Jurisdictional latency is the time gap between a legal mandate and its reliable execution across systems, institutions, and automated actors, including delay introduced by unclear custody, incomplete semantics, and missing remedy pathways.
What is a Legal API?
A Legal API is a state-controlled interface that executes statutory logic on verified facts and produces outcomes with legal effect, under institutional custody and procedural safeguards.
What is a Policy Execution Point?
A Policy Execution Point is the control location where policy or law is evaluated and enforced, producing a decision that is attributable and auditable rather than merely informational.
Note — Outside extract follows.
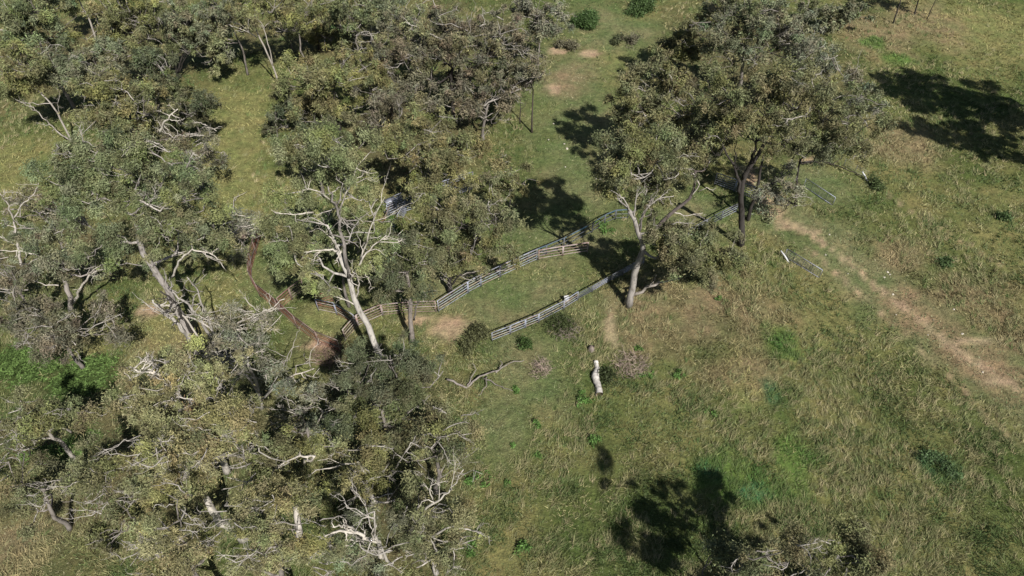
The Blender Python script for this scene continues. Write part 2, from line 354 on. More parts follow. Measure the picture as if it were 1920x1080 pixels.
def spread(S, a, b, r, col, rng, n=5, twigs=True):
    """a bare crooked branch with side shoots"""
    p = wig(a, b, rng, 7, .13); S.tube(p, np.linspace(r, r * .28, 7), col, 5, True); L = np.linalg.norm(np.subtract(b, a)); A = []; B = []
    for _ in range(n):
        s = pick(p, rng.uniform(.3, .95)); dv = rng.normal(0, 1, 3); dv /= np.linalg.norm(dv); dv = dv * .8 + (p[-1] - p[0]) / (L + 1e-6) * .8
        e = s + dv * L * rng.uniform(.15, .38); q = wig(s, e, rng, 4, .16); S.tube(q, np.linspace(r * .42, r * .12, 4), col, 4, False)
        for _ in range(3):
            s2 = pick(q, rng.uniform(.3, 1)); A.append(s2); B.append(s2 + (rng.normal(0, 1, 3) * .6 + dv) * L * rng.uniform(.05, .14))
    if twigs: S.cones(A, B, r * .14, col)
NLEAF = 0
def tree(label, lobes, base=None, z=None, pal='olive', dens=1.0, bark=GREY, tr=.32, trunk=None, limbs=(), dead=3, lobe_flat=.8, name="gum_tree",
         group="gum trees around the yards", cat="tree", lai=3.3, seed=None, forks=None, deadcol=None, droop=1.0, leaf=1.0, smin=.4, smax=1.15):
    global NLEAF
    rng = np.random.default_rng(seed if seed is not None else abs(sum(ord(c) * (i + 7) for i, c in enumerate(label))))
    if base is not None: B = P(*base)
    else:
        q = atz(lobes[0][0], lobes[0][1], z); B = np.array([q[0], q[1], float(gz(q[0], q[1]))])
    root = empty(name, B); tag(root, label, cat, group)
    W = []; FILL = []
    for l in lobes:
        dy = l[3] if len(l) > 3 else rng.uniform(-1.2, 1.2)
        c = aty(l[0], l[1], B[1] + dy); R = 1.2 * l[2] * depth(c) / FPX; c[2] = max(c[2], B[2] + .45 * R); W.append((c, R))
    if len(W) > 3:                                             # smaller clumps between the lobes, so that the crown hangs together
        W0 = list(W)
        for _ in range(int(len(W0) * .9)):
            i = rng.integers(len(W0)); j = sorted(range(len(W0)), key=lambda q: np.linalg.norm(W0[q][0] - W0[i][0]))[rng.integers(1, 4)]
            t = rng.uniform(.35, .65); FILL.append((W0[i][0] * t + W0[j][0] * (1 - t) + rng.normal(0, .5, 3) + [0, rng.normal(0, 1.2), 0], .62 * (W0[i][1] + W0[j][1]) / 2))
    tr = tr * .72
    top = max(W, key=lambda q: q[0][2])[0]; mean = np.mean([q[0] for q in W], axis=0)
    S = Soup(); LV = Soup()
    # trunk
    if trunk:
        T = [B] + [aty(px, py, B[1]) for (px, py) in trunk]
        T = np.array(T); T = np.concatenate([T, [T[-1] * .5 + mean * .5 + [0, 0, .5]]]) if mean[2] > T[-1][2] + 1 else T
    else:
        zt = B[2] + (min(q[0][2] for q in W) * .35 + mean[2] * .65 - B[2]) * .9
        e = np.array([B[0] * .45 + mean[0] * .55, B[1] * .45 + mean[1] * .55, zt]); T = wig(B, e, rng, 6, .045)
    tt = np.linspace(0, 1, 11); src = np.linspace(0, 1, len(T)); T2 = np.stack([np.interp(tt, src, T[:, k]) for k in range(3)], 1)
    T2[1:-1] += rng.normal(0, tr * .18, (9, 3)); rad = tr * (1 - .5 * tt); rad[0] *= 1.45; T2[0, 2] -= .25
    bc = np.array(bark); S.tube(T2, rad, bc * rng.uniform(.85, 1.1), 8, True, .06, rng)
    for (pts, r0, lc) in limbs:                                # limbs that can be made out one by one
        L = Soup(); q = np.array([aty(px, py, B[1] + (rest[0] if rest else (-.5 if k_ else 0))) for k_, (px, py, *rest) in enumerate(pts)])
        kk = 4 * (len(q) - 1) + 1; q2 = np.stack([np.interp(np.linspace(0, 1, kk), np.linspace(0, 1, len(q)), q[:, k]) for k in range(3)], 1)
        q2[1:] += rng.normal(0, r0 * .35, (kk - 1, 3)); r0 = r0 * .72; L.tube(q2, np.linspace(r0, r0 * .3, kk), lc, 6, True)
        Lt = np.linalg.norm(q2[-1] - q2[0])
        for _ in range(5):
            s = pick(q2, rng.uniform(.35, 1)); dv = rng.normal(0, 1, 3); dv[1] *= .6; spread(L, s, s + (dv / np.linalg.norm(dv) + (q2[-1] - q2[0]) / Lt * .7) * Lt * rng.uniform(.14, .3), r0 * .38, lc, rng, 3)
        L.build("limb", M_BARK, root, True)
    live = bc * .55 + np.array(GREY) * .3; dcol = np.array(deadcol if deadcol else PALE)
    subs = []; sk = [(p, r_) for p, r_ in zip(T2[5:], rad[5:])]
    order = sorted(W, key=lambda q: np.linalg.norm(q[0] - T2[-1])) + FILL
    for (c, R) in order:                                       # each limb leaves the nearest wood already grown
        e = c - np.array([0, 0, R * .25]); k_ = min(range(len(sk)), key=lambda q: np.linalg.norm(sk[q][0] - e) + 1.3 * max(0, sk[q][0][2] - e[2]))
        s0, r0 = sk[k_]; r0 = max(.62 * r0, .045); lim = wig(s0, e, rng, 7, .10, -.05); lr = np.linspace(r0, max(r0 * .45, .035), 7)
        S.tube(lim, lr, bc * rng.uniform(.75, 1.1), 6, False); sk += list(zip(lim[2:], lr[2:]))
        n = int(np.clip(round((R / .98) ** 2 * .85), 1, 34))
        for _ in range(n):
            u = rng.normal(0, 1, 3); u /= np.linalg.norm(u); u[2] = u[2] * .8 + .12
            off = u * R * (rng.random() ** .6) * 1.22 if n > 1 else np.zeros(3); off = off * [1, 1, lobe_flat]
            r = min(R, rng.uniform(smin, smax)); sc = c + off; s1 = pick(lim, rng.uniform(.45, 1))
            br = wig(s1, sc, rng, 5, .14, -.03); pale = rng.random() < .55
            S.tube(br, np.linspace(max(.05, r0 * .4), .022, 5), dcol * rng.uniform(.6, 1) if pale else live * rng.uniform(.7, 1.1), 4, False)
            subs.append((sc, r))
    pc = np.array(PAL[pal]) * (.84 if pal in ('rust', 'brown', 'dark', 'bush') else 1.02)
    for (sc, r) in subs:
        dep = depth(sc); L0 = .0045 * dep * leaf; W0 = .0014 * dep * leaf
        N = int(dens * lai * math.pi * r * r / (.5 * L0 * W0)); k = max(5, int(8 * r * r))
        u = rng.normal(0, 1, (k, 3)); u /= np.linalg.norm(u, axis=1)[:, None]; u[:, 2] = u[:, 2] * .75 + .1
        cp = sc + u * r * rng.uniform(.35, 1.0, (k, 1)) * [1, 1, .75]
        tint = np.array(((1, 1, 1), (1, 1, 1), (1.07, .99, .95), (1.08, 1.1, .88), (.88, .95, .9))[rng.integers(5)]); cc = pc * tint * rng.uniform(.85, 1.15) * rng.uniform(.6, 1.4, (k, 1)) * (1 + rng.normal(0, .045, (k, 3)))
        S.cones(np.repeat(sc[None], k, 0) + rng.normal(0, .12 * r, (k, 3)) - [0, 0, .15 * r], cp, .022, (dcol * .5 if rng.random() < .5 else live * .8))
        i = rng.integers(0, k, N); C = cp[i] + rng.normal(0, 1, (N, 3)) * [.2 * r, .2 * r, .24 * r] * np.where(rng.random((N, 1)) < .12, 2.2, 1.0)
        D = rng.normal(0, 1, (N, 3)); D[:, 2] = D[:, 2] * .6 - .55 * droop
        LV.leaves(C, D, L0 * rng.uniform(.6, 1.35, N), W0 * rng.uniform(.7, 1.3, N), np.clip(cc[i] * rng.uniform(.75, 1.25, (N, 1)), 0.01, .8), rng); NLEAF += N
    for _ in range(int(dead * 2.3)):                                      # bleached dead branches poking out of the crown
        c, R = W[rng.integers(len(W))]; a = c + rng.normal(0, .3, 3) * R; u = rng.normal(0, 1, 3); u[2] = abs(u[2]) * .6; u[1] = -abs(u[1]) * .5; u /= np.linalg.norm(u)
        spread(S, a, a + u * R * rng.uniform(.7, 1.15), .022 + .02 * rng.random() + .006 * R, dcol * rng.uniform(.75, 1.1), rng, 5)
    S.build("trunk", M_BARK, root, True)
    if LV.n: LV.build("crown", M_LEAF, root)
    return root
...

What is legal attribution in an agent-centric system?
Legal attribution is the binding of a machine-mediated decision to a competent custodian institution and responsible function so the state can explain, defend, correct, and if necessary reverse the act.
What is mandate gating?
Mandate gating is the enforcement of competence, purpose, and lawful basis per transaction so that no endpoint can execute outside its institutional authorisation, even if technically accessible.
What is ghost law?
Ghost law is obsolete or misaligned logic that remains active in an API after the statute or authoritative interpretation has changed, causing legally incorrect decisions that still appear formally valid.
What is the hardship exception in a Legal API?
The hardship exception is the controlled capability to recognise equity and proportionality needs, escalating cases where rigid rule execution would produce an unjust result, while preserving auditability and attribution.
What is regulatory arbitrage by agents?
Regulatory arbitrage is when agents optimise transaction paths to exploit gaps or edge cases in the API logic, gaining outcomes that are formally permitted by code but incompatible with the mandate or policy intent.
What are sovereign endpoints?
Sovereign endpoints are state-operated decision and record interfaces that embody public authority, custody, and remedy, meaning the endpoint itself becomes part of how the state exercises legitimate power.